Ngo Dinh Thuc - Sedevacantism

Sedevacantism

Thục then moved to Toulon, France, where he was assigned a confessional in the cathedral until about 1981. He at least once con-celebrated the Mass of Paul VI (the new rite of Mass promulgated by Pope Paul VI in 1969) in the vernacular. One author claims Thục served at the Mass of Paul VI as an acolyte several times.

Convinced of a crisis devastating the Roman Catholic Church and coming under the increasing influence of sedevacantist activists, Archbishop Thục proceeded to consecrate several bishops without a mandate from the Holy See because he believed he was morally obliged to secure apostolic succession in the Latin Church, considering the reformed rites for the sacrament of Holy Orders of Pope Paul VI to be of doubtful validity. Thục consecrated a Dominican priest, an expert on the dogma of the Assumption, advisor to Pope Pius XII, and former professor at the Pontifical Lateran University, Michel Louis Guerard des Lauriers.

On 17 October 1981, he consecrated two Mexican priests and former seminary professors, Moisés Carmona (of Acapulco) and Adolfo Zamora (of Mexico City). Both of these priests were convinced that the Papal See of Rome was vacant and the successors of Pope Pius XII were heretical usurpers of papal office and power. In February 1982, in Munich's Sankt Michael church, Archbishop Thục issued a declaration that the Holy See in Rome was vacant, intimating that he desired a restoration of the hierarchy to end the vacancy. However, his newly consecrated bishops became a fragmented group. Many limited themselves essentially to sacramental ministry and only consecrated a few other bishops.

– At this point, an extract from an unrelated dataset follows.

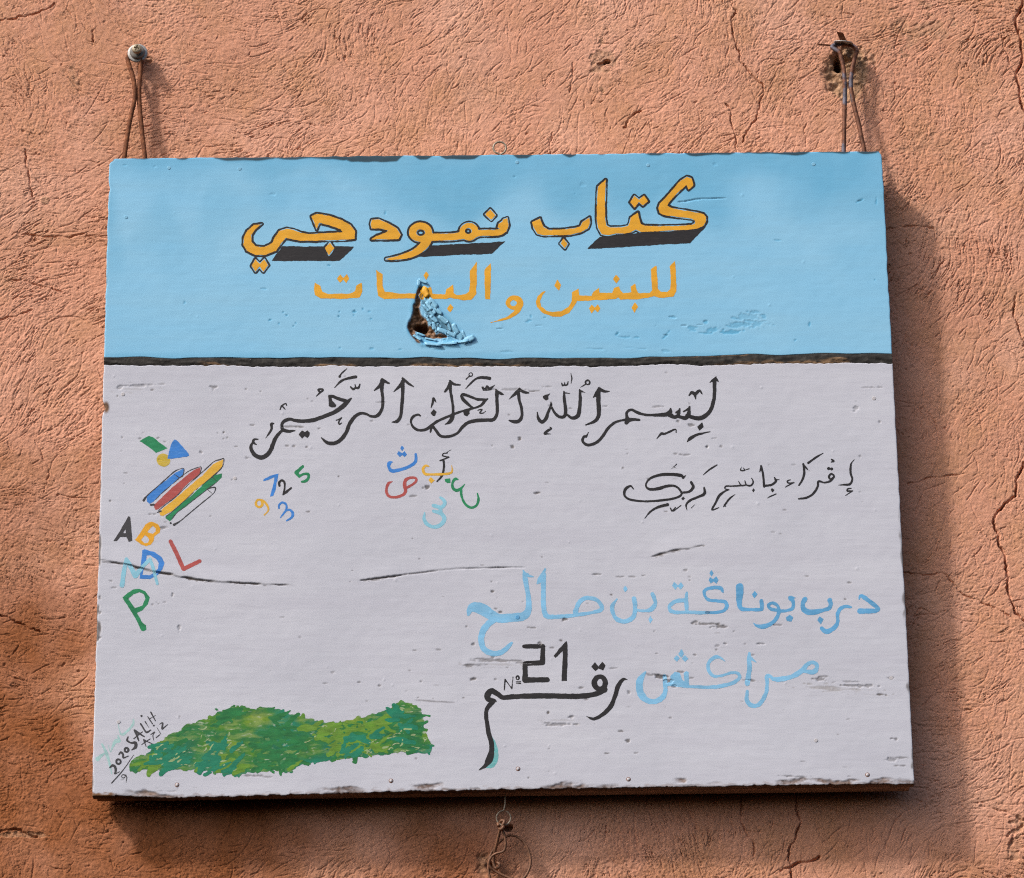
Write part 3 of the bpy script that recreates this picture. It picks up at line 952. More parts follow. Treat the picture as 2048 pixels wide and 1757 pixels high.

Apart from the bishops consecrated by Thục with papal mandates in Vietnam, Thục consecrated five bishops at Palmar de Troya, three sedevacantists in 1981, and provided an episcopal ordination sub conditione to three clerics, who presented themselves to Thục as former Old Catholics intent on joining the traditionalist faction of the Roman Catholic Church. The eleven bishops consecrated by Thục proceeded to consecrate other bishops for various Catholic splinter groups, many of them sedevacantists. Thục departed for the United States at the invitation of Bishop Louis Vezelis, a Franciscan former missionary priest who had agreed to receive Episcopal Consecration by the Thục line Bishop George J. Musey, assisted by co-consecrators, Bishops Carmona, Zamora and Martínez, in order to provide bishops for an "imperfect Council" which was to take place later in Mexico in order to elect a legitimate Pope from among themselves.